BFI LFF Review: The Guilty (2018)

Truth and justice clash in The Guilty (Den skyldige), Gustav Möller’s claustrophobic thriller, where no-one can walk away with their innocence intact.

Day of Atonement

by Sam Moore

The Guilty

CAUTION: Here be spoilers

“We tell ourselves stories in order to live. The princess is caged in the consulate. The man with the candy will lead the children to the sea.” Those lines come from the title essay in Joan Didion’s The White Album, essays and dispatches from a world on the brink of collapse. In a world like that, where everything is poised on the edge of oblivion, storytelling becomes important, not just as a kind of escapism, but as a tonic. Things are put into narratives so that they can be understood, or survived.

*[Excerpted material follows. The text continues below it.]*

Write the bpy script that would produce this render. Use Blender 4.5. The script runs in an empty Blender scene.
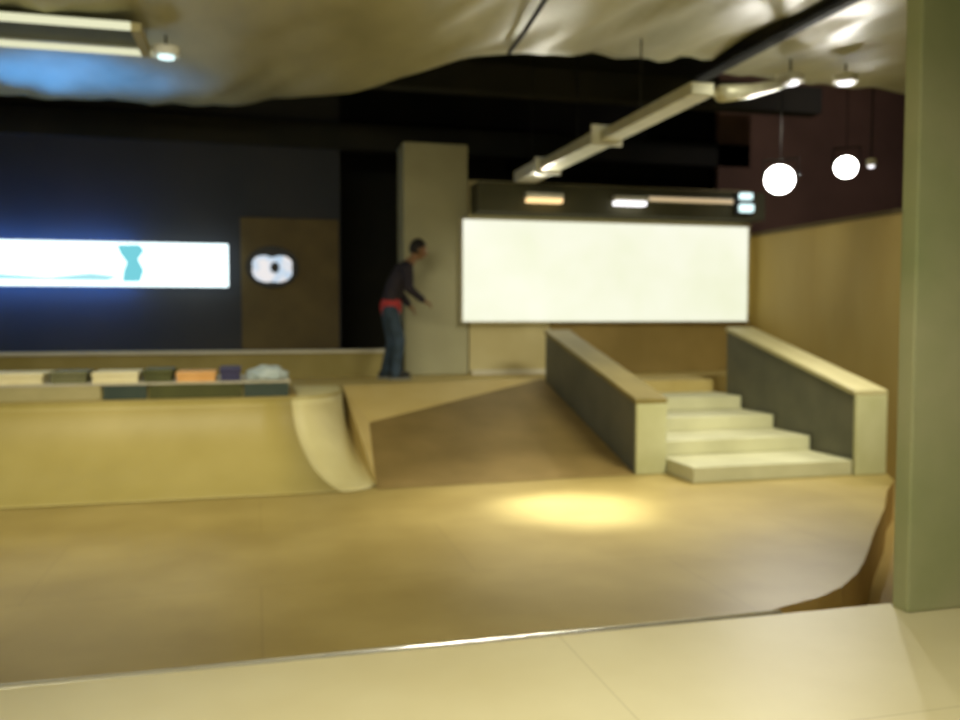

The Guilty is about this kind of storytelling. This need to tell stories in order to make things a little easier to deal with. As well as this, the film is a technical marvel; living and dying on intricate sound design, The Guilty is a thriller that takes place over the phone, in two small rooms.

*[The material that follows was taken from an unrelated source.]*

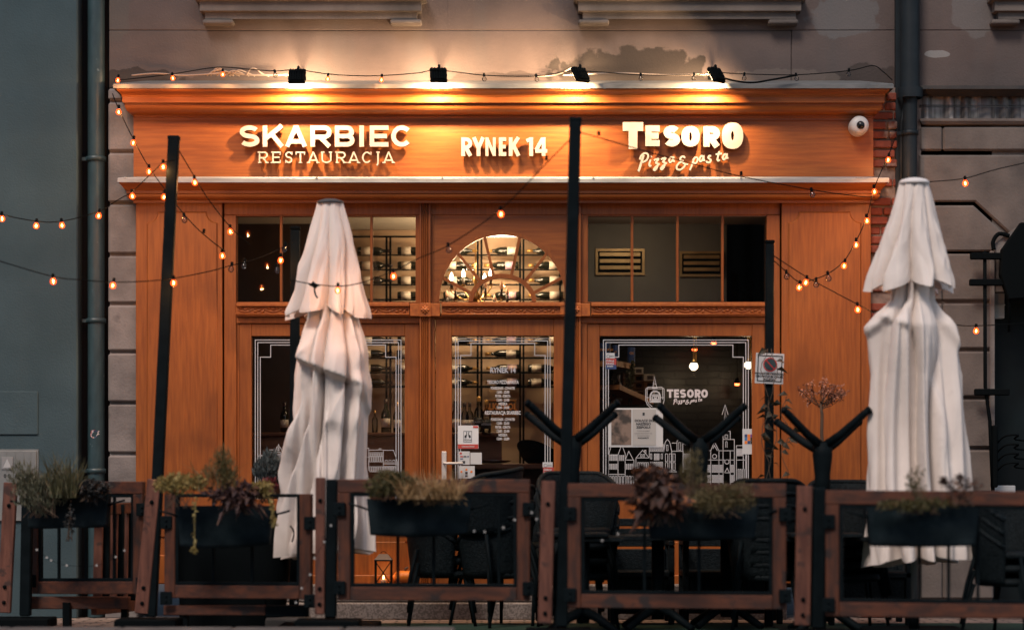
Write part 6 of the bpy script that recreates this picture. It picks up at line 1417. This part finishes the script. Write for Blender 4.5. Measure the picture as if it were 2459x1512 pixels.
m = MB(); prb(m, [(1166, 961), (1238, 961), (1238, 997), (1166, 997)], 1.6, d-20-.004, .003, True); text_mb(m, 'ALKOHOL', wx(1202, d), wz(983, d), 15*d/FOC/.7, d-20-.004, .03, .78); m.build('lettering', mat('gold lettering', (.42, .17, .05), .4, .2), t)
# plates and a laid basket on the low shelf
d = 20.75; t = thing('serving_dish', 'shallow steel serving dish on the low shelf behind the door', 'dish', wp(1185, 1113, d)); m = MB(); m.lathe([(0, .0), (.10, .004), (.16, .022), (.165, .026), (.15, .020)], wp(1185, 1112, d), 28); m.build('bowl', mat('polished steel', (.6, .55, .5), .2, .9), t)
t = thing('wicker_basket', 'dark tilted basket with pale paper and red bits behind the door glass', 'basket', wp(1290, 1105, d)); P = wp(1292, 1096, d); M = Matrix.Rotation(radians(24), 3, 'Y') @ Matrix.Rotation(radians(-25), 3, 'X')
m = MB(); m.lathe([(0, -.03), (.16, -.03), (.21, .03), (.22, .035), (.2, .03), (.15, -.015), (0, -.015)], P, 28, m=M); m.build('tray', m_wick, t); m = MB(); rnd = random.Random(4)
for i in range(9): m.ball(P+M @ Vector((rnd.uniform(-.12, .12), rnd.uniform(-.1, .1), .02)), .035, 1.2, .8, .6, 8)
m.build('paper', mat('crumpled paper', (.6, .48, .36), .8), t); m = MB()
for i in range(7): m.ball(P+M @ Vector((rnd.uniform(-.14, .16), rnd.uniform(-.14, .05), .035)), .026, n=8)
m.build('red_fruit', mat('dark red fruit', (.25, .02, .02), .3), t)
# ventilation grilles on the panelling behind the right transom
def grille(px0, px1, py0, py1, label):
    d = 21.17; t = thing('ventilation_grille', label, 'grille', wp((px0+px1)/2, (py0+py1)/2, d), 'brass grilles on the panelling'); Y = d-20; m = MB(); m_ = m_br2
    m.pbox(px0, px1, py0, py0+6, Y, Y+.025); m.pbox(px0, px1, py1-6, py1, Y, Y+.025); m.pbox(px0, px0+6, py0+6, py1-6, Y, Y+.025); m.pbox(px1-6, px1, py0+6, py1-6, Y, Y+.025); m.build('frame', m_, t)
    h = (py1-py0-16)/3
    for i in range(3): m = MB(); y = py0+8+h*i; m.pbox(px0+10, px1-10, y+1, y+h*.66, Y+.004, Y+.016, .002); m.build('slat', m_, t)
    m = MB(); m.pbox(px0+2, px1-2, py0+2, py1-2, Y+.026, Y+.028); m.build('backing', m_blk2, t)
m_br2 = mat('dull brass', (.30, .20, .085), .4, .5, col2=(.22, .14, .06), scale=8)
grille(1430, 1548, 597, 660, 'brass ventilation grille nearest the tallest pole, behind the right transom'); grille(1632, 1738, 603, 664, 'brass ventilation grille crossed by the third bar of the right transom')
# lamps, boxes, plants and shelf behind the right window
t = thing('ceiling_lamp', 'warm ceiling lamp just above the right transom, lighting the grey green panelling', 'ceiling lamp', (wx(1520), .16, 3.5)); m = MB(); m.box(wx(1520)-.2, wx(1520)+.2, .13, .2, 3.535, 3.556); m.build('diffuser', m_lampw, t); area('ceiling_light', t, (0, 0, .01), .35, .07, 2.0, (1, .75, .5), (radians(30), 0, 0))
m_globe = emit('pendant globe', (1, .80, .55), 3.2)
def pendant(px, py, d, label, r=10):
    P = wp(px, py, d); rr = r*d/FOC; t = thing('pendant_lamp', label, 'pendant lamp', P, 'pendant lamps in the dark dining room'); m = MB(); m.tube([P+Vector((0, 0, rr)), Vector((P.x, P.y, 3.55))], .009, 8); m.tube([P+Vector((.022, .01, rr)), Vector((P.x+.022, P.y+.01, 3.55))], .004, 6); m.build('rod', m_brass, t)
    m = MB(); m.ball(P, rr, n=14); m.build('globe', m_globe, t); m = MB(); m.lathe([(rr*.75, rr*.72), (rr*.5, rr*1.1), (.012, rr*1.25)], P, 18); m.build('fitting', m_brass, t)
    lp = bpy.data.lights.new('pendant_light', 'POINT'); lp.energy = 2.2; lp.color = (1, .7, .42); lp.shadow_soft_size = .05; o = bpy.data.objects.new('pendant_light', lp); COL.objects.link(o); o.parent = t; o.location = (0, 0, -rr*1.3)
pendant(1666, 879, 21.6, 'white globe pendant lamp in the middle of the right window'); pendant(1797, 876, 21.5, 'white globe pendant lamp behind the right edge lines of the right window', 9.5)
m_redl = emit('red heat lamp', (1, .12, .03), 9)
for px, py, dd, lab in ((1668, 838, 22.3, 'tiny red lamp close to the rod of the middle globe pendant'), (1714, 822, 22.5, 'tiny red lamp highest in the right window'), (1770, 921, 22.3, 'tiny red lamp low under the right hand globe pendant')):
    P = wp(px, py, dd); t = thing('heat_lamp', lab, 'lamp', P, 'small red lamps in the dining room'); m = MB(); m.lathe([(0, -.018), (.020, -.012), (.026, .004), (0, .01)], P, 12); m.build('bulb', m_redl, t); m = MB(); m.lathe([(.028, .0), (.022, .04), (.006, .06)], P, 12); m.tube([P+Vector((0, 0, .06)), Vector((P.x, P.y, 3.55))], .003, 5); m.build('shade', m_blk2, t)
m_card = mat('beige cardboard', (.42, .33, .23), .85, col2=(.33, .25, .17), scale=5); m_shelf = mat('orange pine shelf', (.42, .19, .07), .6, col2=(.32, .13, .045), scale=4, stretch=(1, 5, 5))
d = 20.8; t = thing('wall_shelf', 'orange pine shelf with steel arm in the corner of the right window, cans on it', 'shelf', wp(1480, 872, d)); m = MB(); m.poly([wp(1436, 866, 20.7), wp(1482, 866, 20.7), wp(1525, 874, 21.6), wp(1436, 870, 21.6)]+[p-Vector((0, 0, .05)) for p in (wp(1436, 866, 20.7), wp(1482, 866, 20.7), wp(1525, 874, 21.6), wp(1436, 870, 21.6))], [(0, 1, 2, 3), (7, 6, 5, 4), (0, 4, 5, 1), (1, 5, 6, 2), (2, 6, 7, 3), (3, 7, 4, 0)]); m.build('board', m_shelf, t)
m = MB(); m.beam(wp(1444, 955, 20.9), wp(1470, 890, 20.9), .03, .02); m.build('arm', m_blk2, t)
t = thing('wall_shelf', 'lower orange pine shelf half hidden by the raised black table foot', 'shelf', wp(1480, 960, d)); m = MB(); m.beam(wp(1440, 930, 20.85), wp(1522, 966, 21.5), .4, .045, 0, Vector((0, 0, 1))); m.build('board', m_shelf, t); m = MB(); m.beam(wp(1444, 990, 20.9), wp(1466, 958, 20.9), .03, .02); m.build('arm', m_blk2, t)
for i, (px, py, w) in enumerate(((1452, 838, 30), (1478, 843, 14), (1516, 848, 18))):
    dd = 20.95+.2*i; P = wp(px, 866+i*3, dd); r = w*.5*dd/FOC; h = (866+i*3-py+14)*dd/FOC; t = thing('food_can', ('big blue tomato can at the very corner of the right window', 'thin dark blue can between two larger ones on the pine shelf', 'dark blue can at the end of the pine shelf beside the hanging plant')[i], 'can', P, 'cans on the pine shelf'); m = MB(); m.lathe([(0, 0), (r, 0), (r*1.02, .004), (r, .01), (r, h-.01), (r*1.02, h-.004), (r, h), (0, h)], P, 20); m.build('can_body', m_navy, t)
    m = MB(); text_mb(m, ('POMODORI', 'O', 'OS')[i], P.x, P.z+h*.55, r*(.5 if i == 0 else .9), P.y-r-.004, .03); m.build('can_lettering', mat('orange can print', (.6, .25, .06), .5) if 'orange can print' not in bpy.data.materials else bpy.data.materials['orange can print'], t)
rnd = random.Random(15)
names = []
for i, (px, py) in enumerate(((1532, 890), (1532, 908), (1532, 926), (1559, 906), (1559, 924), (1559, 942), (1508, 902), (1508, 922), (1536, 945), (1505, 942))):
    d = 21.35+.1*(i % 3); t = thing('pizza_box', 'beige cardboard box with a dark square end in the pile behind the right window', 'box', wp(px, py, d), 'cardboard boxes piled behind the right window'); m = MB(); m.pbox(px-13, px+13, py-8.2, py+8.2, d-20, d-19.7, .003); m.build('carton', m_card, t); m = MB(); m.pbox(px-5, px+9, py-4.5, py+4.5, d-20-.003, d-20-.001); m.build('box_end', m_dark, t)
g_in = leafcol('indoor dark leaf', (.09, .08, .03), (.05, .05, .02))
bush('hanging_plant', 'trailing plant hanging from the pine shelf down past the cardboard boxes', 'plant', wp(1514, 905, 21.15), (.05, .06, .26), 380, .035, .018, g_in, 51, .6, -.1, 8)
bush('indoor_plant', 'small bushy plant low on the pine shelf in the corner of the right window', 'plant', wp(1470, 928, 21.0), (.08, .06, .09), 260, .04, .02, g_in, 52, .3, .3, 8)
standing(1486, 900, 962, 21.2, m_lab, 'pale squat bottle on the lower pine shelf behind the poster', None, m_white)
t = thing('dining_table', 'dark dining table low behind the right window drawing', 'table', (wx(1650, 21.6), 1.6, .3)); m = MB(); m.box(wx(1450, 21.6), wx(1820, 21.6), 1.3, 2.0, .98, 1.02, .005); m.build('table_top', m_bar, t)
for px in (1480, 1790): m = MB(); m.box(wx(px, 21.6)-.03, wx(px, 21.6)+.03, 1.4, 1.46, .3, .98); m.build('leg', m_blk2, t)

Asger Holm (Jakob Cedegren) is having what could be described charitably as a bad day. He’s a police officer, answering emergency calls when he feels he should be out on the streets, knowing that tomorrow he’ll be in court for a trial that could have powerful long-term consequences on his life and career. There’s an element of the everyman action hero about him; he’s more John McClane than James Bond. Asger is, in simple terms, a good man trying to do the right thing. Or at least that’s what he tells himself.

The Guilty lives and dies on Cedergren’s performance; he’s on screen almost uninterrupted for the duration of the film. Cedergren manages to do more than just carry the film on his shoulders; this is more than just a performance showcase. He dives deep into the uncertainty and self-denial that drives Asger, making him at once tragic and infuriating.

Just as his shift is winding down, Asger receives a phone call from a kidnapped woman. The woman, Iben (Jessica Dinnage), talks to Asger as if he were her child, doing all that she can to avoid tipping off the person who has taken her. Iben is never seen, only heard. For better or worse her character is filtered entirely through Asger’s perception of her. In The Guilty, all roads lead back to Asger, and the most interesting, contradictory, and dangerous road is Iben.

When the call disconnects, Asger tries to frantically to get back on the phone with this woman, his conversations darting between his boss, different precincts, and his old partner. He stays after his shift ends to try and find her, to try and help however he can. After all, Asger is just a good guy, trying to be the right thing. In the classic John McClane way, he’s an ordinary hero thrown into extraordinary circumstances. Or at least that’s what he tells himself.

As the film goes on, and the mystery of the kidnapping unfolds, the things that Asger discovers about what’s going on around him force him to reconsider his actions, his choices, and the way that he views himself. In a moment of desperation near the film’s climax, he confesses something that completely changes the way in which he is perceived, revealing a different side of him to the selfless hero that he presents himself as for much of the film.

We tell ourselves stories in order to live. The man on the other end of the phone will help us. People in positions of power will do the right thing. Justice will be done. Unfortunately, this isn’t always true, and sometimes these stories are only that: stories. And telling them makes things easier to bear. Stories are compelling, they can offer escapism, and are often easy to get lost in. Something akin to this happens in The Guilty; Asger is lost in the stories that he is told or telling, from the things that he will say in court, to what he hears on the other end of the phone. These stories help him live, but won’t always allow him to find a peaceful life.

The Guilty screens at the BFI London Film Festival on 11, 12 and 19 October 2018.